Tak tanggung-tanggung, diler utama Honda di Jakarta itu menggandeng Kita Finance, Mandiri Tunas Finance, Mizuho Balimor Finance, dan Bank Internasional Indonesia (BII) Finance untuk membuat program khusus uang muka Rp 10 juta dan bertenor 8 tahun serta memiliki bunga nol persen pada Agustus lalu.
"Namun penawaran khusus itu hanya berlalu bagi varian Brio, Mobilio, dan Jazz, karena penjualan ketiga mobil tersebut cukup laris saat ini di Jakarta. Ke depannya kami juga akan menggandeng beberapa mitra leasing lainnya," ujar Direktur PT Honda Jakarta Center Hendra Kustiawan.
Perkuat EksporGaikindo mengakui kalau beberapa produsen mobil lebih memilih mengekspor hasil produksinya, kendati asosiasi mengatakan bahwa hal tersebut bukan implikasi dari pelemahan permintaan domestik. Buktinya, angka ekspor mobil utuh (CBU) per September 2015 mencapai angka 163.828 unit atau lebih banyak 10,83 persen dibanding periode yang sama tahun lalu sebesar 147.835 unit.
"Meskipun begitu, kami tetap targetkan angka ekspor sama seperti tahun lalu karena produksi kita kebanyakan Multi Purpose Vehicle (MPV) yang pasarnya terbatas. Beda dengan Thailand yang basisnya kendaraan pickup," ucap Sudirman.
Apalagi, kini setiap ekspor mobil harus dilengkapi dengan standarisasi bersama dengan basis Kerjasama Ekonomi Perserikatan Bangsa-Bangsa (UN-ECE), khususnya ekspor ke negara-negara Asia Tenggara. Hal ini menjadi penting mengingat Asia Tenggara merupakan tujuan ekspor utama industri otomotif dalam negeri dengan proporsi sebesar 35 persen.
Kementerian Perindustrian (Kemenperin) sendiri pernah berjanji untuk memadukan 14 poin standarisasi UN-ECE dengan Standar Nasional Indonesia (SNI). Ke-14 poin itu antara lain terkait dengan sistem pengendalian rem, standar sabuk pengaman, keamanan kaca mobil, standarisasi spion, standar emisi bagi alat berat hingga standarisasi setir mobil.
Selain itu, Kemenperin juga telah menerbitkan Peraturan Menteri Perindustrian (Permenperin) no. 34 tahun 2015 yang membatasi impor komponen mobil (CKD) yang sudah diwarnai dan dilas sebesar 10 ribu unit per tahun serta mewajibkan perusahaan otomotif yang memakai CKD impor untuk melakukan ekspor pada tahun ke-3 setelah mendapatkan surat rekomendasi impor.
"Semangat awalnya untuk menekan defisit transaksi perdagangan agar lebih banyak muatan komponen lokal.
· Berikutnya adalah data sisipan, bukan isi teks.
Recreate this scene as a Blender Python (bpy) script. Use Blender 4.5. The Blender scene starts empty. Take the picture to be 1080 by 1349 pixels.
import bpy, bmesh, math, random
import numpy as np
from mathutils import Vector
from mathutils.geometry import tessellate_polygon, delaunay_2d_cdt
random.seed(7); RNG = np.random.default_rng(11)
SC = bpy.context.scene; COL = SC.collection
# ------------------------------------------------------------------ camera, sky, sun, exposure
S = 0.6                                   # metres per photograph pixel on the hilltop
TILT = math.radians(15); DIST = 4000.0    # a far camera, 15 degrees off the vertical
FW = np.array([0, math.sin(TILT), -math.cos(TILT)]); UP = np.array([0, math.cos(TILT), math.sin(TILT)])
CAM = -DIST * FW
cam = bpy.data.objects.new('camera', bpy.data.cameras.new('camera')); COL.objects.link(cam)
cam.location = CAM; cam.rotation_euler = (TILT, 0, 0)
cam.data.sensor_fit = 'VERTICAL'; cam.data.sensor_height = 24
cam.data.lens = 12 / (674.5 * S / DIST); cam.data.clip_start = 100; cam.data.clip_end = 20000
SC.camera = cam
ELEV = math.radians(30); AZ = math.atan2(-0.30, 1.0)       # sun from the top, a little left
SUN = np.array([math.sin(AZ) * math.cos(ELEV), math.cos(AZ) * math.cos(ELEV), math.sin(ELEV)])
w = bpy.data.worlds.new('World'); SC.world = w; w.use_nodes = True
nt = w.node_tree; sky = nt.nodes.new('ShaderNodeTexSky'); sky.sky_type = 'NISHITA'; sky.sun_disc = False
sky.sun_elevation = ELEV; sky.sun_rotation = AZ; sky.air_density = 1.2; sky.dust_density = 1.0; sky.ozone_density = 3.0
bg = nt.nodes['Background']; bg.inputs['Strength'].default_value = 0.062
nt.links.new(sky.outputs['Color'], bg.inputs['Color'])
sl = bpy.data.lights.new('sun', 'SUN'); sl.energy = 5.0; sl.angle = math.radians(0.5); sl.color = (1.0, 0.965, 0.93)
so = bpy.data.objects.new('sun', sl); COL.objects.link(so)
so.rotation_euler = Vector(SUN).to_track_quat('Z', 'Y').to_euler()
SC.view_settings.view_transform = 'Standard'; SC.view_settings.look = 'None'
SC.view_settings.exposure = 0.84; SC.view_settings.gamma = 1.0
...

Selain itu, revisi peraturan ini sesuai dengan keinginan pemerintah untuk meningkatkan ekspor. Tapi khusus untuk ekspor, kami tak batasi harus sekian persen dari produksi mereka," ujar Plt Direktur Jenderal Industri Unggul Berbasis Teknologi Tinggi (IUBTT) Kemenperin, Panggah Susanto pada April lalu.